Tuesday, February 18, 2014

Low Grade Failure, High Grade Success


Whenever we travel, we tend to try to optimize every opportunity, to see and do as many things as possible in one go. We don’t fly to the Thai embassy in Denver or LA, we make a roadtrip loop through the Southwestern US. If we are leaving a region, we fly out of a different country than the one we entered through. Having a layover, why not make it a three-day mini-vacation? 

So when we go on day and weekend excursions in and around Chiang Rai province, of course we do the same thing. Why drive to Phu Chi Fah on any old weekend when you can go there during their annual flower festival?


Phu Chi Fah Forest Park is renowned for its stunning morning and evening views across Thailand and into Laos, offering hikers the chance to witness sunrise from high above a sea of mist and cloud. Once a year, the Dok Sieo Flower Festival takes place within the park. Boasting blooming trees of white and pink flowers, hill tribe handicrafts and beauty pageants, and the general Thai carnival assortment of food and music, this seemed like an ideal way to make the most of a five-hour roundtrip drive.

After two and a half hours on our motorbike, from the low-lying lands around Chiang Rai, over hills and valleys, finally climbing up one of Thailand’s highest mountains, we hit the turnoff to the Forest Park. And ran smack into the flower festival traffic.


Filling a two-lane mountain road with three lanes of traffic, cars were trying to move in both directions simultaneously. All the while, motorbikes weaved and snaked between the cars, narrowly missing bumpers and mirrors. The car-packed road wound around and off into the distance, disappearing around a curve, assuring us that this was not a mere bottleneck but a gridlock lasting for miles.

All this over some flowers.


Defeated and deflated, sore and tired, we turned around to head home. After refueling our poor bodies on soup, applying more sunscreen, and consulting our handy roadmap, we were on our way to loop back to Chiang Rai. Rather than simply doubling back, we figured a nice jaunt through some Thai countryside was in order.

Now, if you ever find yourself driving through the mountains and think to yourself, “boy, isn’t that mountain in our way?” one of two outcomes will probably come about. Option one, the road you are following will ascend gently back and forth to summit the mountain, possibly even circumnavigating it entirely. Option two, the road will go straight up and over said mountain. As an American, I tend to assume the first option will come to fruition.

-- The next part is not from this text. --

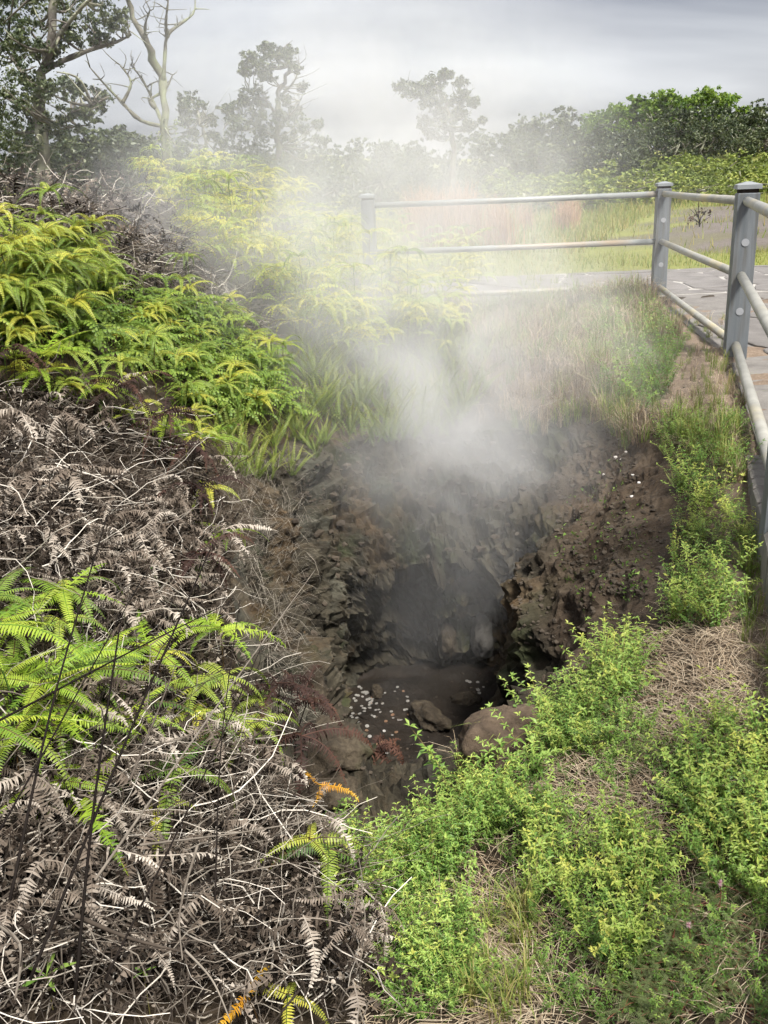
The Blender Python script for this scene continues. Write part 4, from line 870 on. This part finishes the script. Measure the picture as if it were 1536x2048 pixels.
def coin_mesh(mat):
    r, h = .0118, .0019; V = [(r * math.cos(a), r * math.sin(a), 0) for a in ct] + [(r * math.cos(a), r * math.sin(a), h) for a in ct] + [(r * .9 * math.cos(a), r * .9 * math.sin(a), h) for a in ct] + [(r * .86 * math.cos(a), r * .86 * math.sin(a), h * .8) for a in ct] + [(0, 0, h * .85)]
    T = []
    for k in range(14):
        j = (k + 1) % 14
        for q in range(3): T += [(q * 14 + k, q * 14 + j, q * 14 + 14 + j), (q * 14 + k, q * 14 + 14 + j, q * 14 + 14 + k)]
        T.append((42 + k, 42 + j, 56))
    return mk_mesh('coin', np.array(V), np.array(T), np.zeros(57), mat)
CM = [coin_mesh(M_COIN), coin_mesh(M_COPPER)]
def coins(pts, lb, gp, p2=.25):
    for h, nn in pts:
        if h.z > -1.35: continue
        c = random.random() < p2; o = link('coin', CM[int(c)]); o.location = h + Vector((0, 0, .002)); o.rotation_euler = (Vector(nn if nn.z > 0 else -nn).to_track_quat('Z', 'Y') @ Quaternion((0, 0, 1), random.uniform(0, 6))).to_euler()
        o.rotation_euler.x += random.uniform(-.12, .12); s = random.uniform(.65, 1.0); o.scale = (s, s, s)
        tag(o, lb, 'coin', gp)
coins(scatter([(655, 1425), (690, 1400), (720, 1370), (750, 1400), (715, 1440), (665, 1455)], 62, True), 'coin in the dense heap along the left foot of the pit wall', 'coins in the heap along the left wall', .15)
coins(scatter([(750, 1370), (810, 1360), (830, 1450), (790, 1470), (700, 1500), (660, 1470), (720, 1440)], 46, True), 'coin lying loose on the middle of the dark pit floor', 'coins loose on the pit floor', .4)
coins(scatter([(690, 1500), (800, 1470), (800, 1520), (750, 1560), (700, 1570), (690, 1520)], 30, True), 'coin near the rust-brown leaf pile at the near end of the pit floor', 'coins at the near end of the pit floor', .4)
coins(scatter([(930, 1360), (990, 1370), (980, 1400), (940, 1400)], 9, True), 'coin in the dark right part of the pit floor', 'coins in the dark right part', .2)
h, _ = hit(768, 1512); fern((h.x, h.y, h.z - .02), 'rust-brown heap of dead leaves and fern on the pit floor', None, [blade(.15, .03, 16, 1.2, s + 700, curl=.6, tint=(.6, 1), fold=.5).mesh('frond', M_RUST) for s in range(3)], .05, 1.0, 12, (-.3, .5), name='leaf_heap', stem=rst, cat='leaf heap')
# crumbs and pebbles on the bare slopes
mb = MB()
for poly, n, s0 in (([(1180, 860), (1240, 850), (1330, 1050), (1340, 1180), (1250, 1200), (1130, 1140), (1080, 1000)], 1300, .011), ([(560, 940), (700, 860), (1080, 860), (1100, 1000), (900, 1010), (640, 1020)], 900, .009), ([(560, 940), (700, 860), (1080, 860), (1050, 1080), (700, 1150), (620, 1300)], 260, .022), ([(1000, 1100), (1250, 1150), (1250, 1260), (1040, 1300)], 400, .010), ([(640, 1380), (1010, 1330), (960, 1420), (800, 1560), (640, 1600)], 300, .007), ([(1250, 640), (1450, 640), (1500, 900), (1300, 860)], 350, .007), ([(900, 1600), (1536, 1450), (1536, 2048), (760, 2048)], 900, .004)):
    for h, nn in scatter(poly, n, True):
        s = s0 * (.2 + 1.4 * random.random() ** 4); V = (IV2 + RNG.normal(0, .18, IV2.shape)) * s * np.array([1, 1, .7]) + np.array(h); mb.add(V, IT2)
tag(link('soil_crumbs', mb.mesh('soil_crumbs', M_PEB)), 'crumbs of soil and small stones on the bare slopes of the pit', 'soil crumbs', kind='stuff')
M_WHITE = rock_mat('white_pebble', [(.3, (.45, .42, .40)), (.7, (.7, .67, .64))], 8, .3, .9, 60)
for h, nn in scatter([(1180, 870), (1240, 860), (1320, 1050), (1240, 1060)], 9, True):
    V = (IV2 + RNG.normal(0, .15, IV2.shape)) * np.array([1, 1, .7]); o = link('pebble', mk_mesh('pebble', V, IT2, np.zeros(len(V)), M_WHITE)); o.location = h; s = random.uniform(.006, .013); o.scale = (s, s, s); tag(o, 'pale pebble on the brown dirt slope right of the pit', 'pebble', 'pale pebbles on the dirt slope')
# moss and tiny plants on the right wall
mb = MB()
for h, nn in scatter([(1130, 1000), (1230, 900), (1320, 1080), (1290, 1200), (1170, 1230), (1100, 1100)], 500, True):
    if random.random() < .5 + .5 * vnoise(np.array([[h.x * 6, h.y * 6, h.z * 6]]), 9)[0]:
        for k in range(4):
            d = RNG.normal(size=3) * .006; q = np.array(h) + d + np.array(nn) * .003; e = RNG.normal(size=(3, 3)) * .006; mb.add(q + e, [(0, 1, 2)], random.uniform(0, .6))
tag(link('wall_moss', mb.mesh('wall_moss', M_HERB)), 'small mossy plants clinging to the right wall of the pit', 'moss', kind='stuff')
mb = MB()
for h, nn in scatter([(980, 740), (1180, 720), (1190, 800), (1100, 900), (960, 900)], 46):
    V, T = twig(h, .02, random.uniform(.1, .3), .0014, .1); mb.add(V, T, random.uniform(.6, 1))
tag(link('fallen_twigs', mb.mesh('fallen_twigs', M_TWIG)), 'pale fallen twigs on the grey slope behind the pit', 'twigs', kind='stuff')

# ------------------------------------------------------------------ the field behind the path
mb = MB()
def field_blades(n, xr, yr, ln, w, tint, test=None):
    k = 0
    while k < n:
        x, y = random.uniform(*xr), random.uniform(yr[0] ** .5, yr[1] ** .5) ** 2
        if test and not test(x, y): k += .2; continue
        z = float(Hout(x, y)[0]) if False else None
        pts.append((x, y, ln * random.uniform(.5, 1.2), w, random.uniform(*tint))); k += 1
pts = []
isgrav = lambda x, y: x > 4.4 + (y - 19) * .36 and 16.5 < y < 38
field_blades(9000, (-1, 14), (13.8, 17.5), .10, .006, (.1, .8), lambda x, y: not isgrav(x, y) or random.random() < .12)
field_blades(15000, (-2, 16), (17, 40), .24, .013, (.1, .9), lambda x, y: not isgrav(x, y) or random.random() < .05)
field_blades(7500, (0, 45), (33, 62), .45, .026, (.0, .9), lambda x, y: not isgrav(x, y) or random.random() < .1)
field_blades(6500, (4, 34), (16, 44), .13, .011, (.1, 1), lambda x, y: vnoise(np.array([[x * .7, y * .5, 0]]), 3)[0] > .15)
A = np.array(pts); zz = np.concatenate([Hout(A[i:i + 4000, 0], A[i:i + 4000, 1]) for i in range(0, len(A), 4000)])
th = RNG.uniform(0, 6.28, len(A)); ln = A[:, 2]; w = A[:, 3]; lx, ly = RNG.normal(0, .3, len(A)) * ln, RNG.normal(0, .3, len(A)) * ln
b0 = np.stack([A[:, 0] + np.cos(th) * w, A[:, 1] + np.sin(th) * w, zz - .01], 1); b1 = np.stack([A[:, 0] - np.cos(th) * w, A[:, 1] - np.sin(th) * w, zz - .01], 1); tp = np.stack([A[:, 0] + lx, A[:, 1] + ly, zz + ln], 1)
V = np.stack([b0, b1, tp], 1).reshape(-1, 3); T = np.arange(len(V)).reshape(-1, 3); mb.add(V, T, np.repeat(A[:, 4], 3))
tag(link('field_grass', mb.mesh('field_grass', M_GRASS)), 'green and straw-coloured field grass beyond the path', 'grass', kind='stuff')
def gpt(px, Y): x = aty(px, 360, Y)[0]; return (x, Y, float(Hout(x, Y)[0]) - .02)
for px, Y in ((850, 19), (870, 20), (885, 18.5), (910, 20), (935, 19), (990, 23), (1000, 18), (1050, 25), (1130, 24), (1140, 26), (840, 22), (860, 17), (900, 17.5), (880, 19.5), (925, 21), (845, 18)):
    tuft(gpt(px, Y), 'tall reddish dry grass clump in the field behind the far railing', 'reddish grass clumps in the field', random.choice(TR), random.uniform(.9, 1.25) if px < 960 else random.uniform(.7, .95), 'reddish_grass', 'grass clump')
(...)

But in Thailand, up and over you go. So up we went. And up. And up.

 

Interesting thing about Thailand: apparently, if you ascend at such a steep angle, hairpin-turning in first gear consistently for what feels like ages, you might end up at high enough elevation to be driving through a pine forest along the crest of said mountain. Didn't see that one coming.

Of course, the post-pine descent was just as abrupt, straight down the other side, back to the familiar terrain of completely flat corn fields, billowing banana leaves, towering palms, and blindingly-green rice paddies dotted with jutting limestone monoliths.

Very odd feeling, that is. To do something so brief, surreal, and intense, so unlike what you had initially intended to do at all, only to find yourself suddenly back in your regular environs. A bit like waking from a dream. 


Though not quite the optimized two days in the mountains at a flower festival I envisioned, such an experience, so out-of-the-blue, is never for naught. I suppose that sometimes optimization is for fools and the universe will remind you that it's the journey that counts more than the destination. And every now and then, your destination ends up being purely journey, followed by some intense napping. 

Sunday, February 2, 2014

Mae Salong: Chinese and Cherry Blossoms


Northern Thailand is full of tiny, out-of-the-way towns and villages, sprinkled with various minority groups and hilltribes. Among these groups of not-quite-Thai Thais, the mountain-top town of Mae Salong, tucked away on winding, hilly roads, has its own unique story.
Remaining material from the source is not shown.